Şirket aslında bir süreç. Yani iki kişinin faaliyet gösterdiği her alanda bir süreç olmalıdır. O zaman aile de bir süreç gerektirir. Tek başına iken yapmakta bağımsız olduğumuz her konuda ikinci kişinin varlığında bağımlılığımız başlar. Buna da süreç deriz, usül deriz.
Usulünce, usul usul, usülden, usulüne uygun olarak, usulsüzlük deyişlerimiz ortak dilimiz. Bu dilin deyişlerini kendi yaptıklarımızda ne kadar uyguluyoruz! Kendi yaptıklarımın usule uygunluğu ne kadardır, ben biliyor muyum, önemsiyor muyum, saygılı mıyım usulüne, uyarılar alıyor muyum?
İşte buna benzer soruların cevapları, kişiden kişiye değişiyor. Kişiye göre olunca da cevaplar, işlerin yürüyüşü de kişiye bağımlı oluyor, sonuçlar da kişiye bağlı kalıyor.

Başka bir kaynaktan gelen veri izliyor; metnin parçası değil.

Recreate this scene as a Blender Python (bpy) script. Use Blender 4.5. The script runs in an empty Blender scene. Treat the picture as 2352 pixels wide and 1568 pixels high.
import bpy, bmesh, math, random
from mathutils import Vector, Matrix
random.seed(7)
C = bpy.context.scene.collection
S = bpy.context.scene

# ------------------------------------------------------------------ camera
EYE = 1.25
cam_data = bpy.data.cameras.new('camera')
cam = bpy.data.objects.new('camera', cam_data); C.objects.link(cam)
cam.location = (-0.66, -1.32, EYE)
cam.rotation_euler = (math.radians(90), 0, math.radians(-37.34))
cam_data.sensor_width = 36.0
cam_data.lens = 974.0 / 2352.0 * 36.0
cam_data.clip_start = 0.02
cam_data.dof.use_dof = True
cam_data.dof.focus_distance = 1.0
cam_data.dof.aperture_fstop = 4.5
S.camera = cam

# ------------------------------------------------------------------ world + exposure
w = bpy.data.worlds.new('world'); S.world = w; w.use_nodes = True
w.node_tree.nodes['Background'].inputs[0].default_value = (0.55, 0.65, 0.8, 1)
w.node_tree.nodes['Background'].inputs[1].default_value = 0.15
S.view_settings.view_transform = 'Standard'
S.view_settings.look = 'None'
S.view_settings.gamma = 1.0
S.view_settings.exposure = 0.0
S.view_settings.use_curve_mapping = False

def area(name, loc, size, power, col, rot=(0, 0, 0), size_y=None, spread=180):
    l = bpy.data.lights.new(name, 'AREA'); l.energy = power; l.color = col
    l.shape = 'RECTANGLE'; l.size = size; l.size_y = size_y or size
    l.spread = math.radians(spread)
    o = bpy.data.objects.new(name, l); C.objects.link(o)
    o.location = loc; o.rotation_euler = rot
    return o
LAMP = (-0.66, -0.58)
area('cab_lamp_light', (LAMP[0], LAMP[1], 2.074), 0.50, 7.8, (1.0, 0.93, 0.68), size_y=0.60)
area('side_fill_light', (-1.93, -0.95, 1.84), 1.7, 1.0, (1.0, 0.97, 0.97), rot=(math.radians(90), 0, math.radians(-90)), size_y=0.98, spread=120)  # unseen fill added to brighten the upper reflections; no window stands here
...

Süreç sekteye uğruyor, maalesef!
Topluluk halinde yapılan işlerde usul veya süreç önem kazandıkça, uygulama kuvvetine kavuştukça topluluğun sonuçlardan elde ettiği ve duyduğu memnuniyet artıyor. Yapılacaklar belliyken yapılmayacaklar da biliniyor.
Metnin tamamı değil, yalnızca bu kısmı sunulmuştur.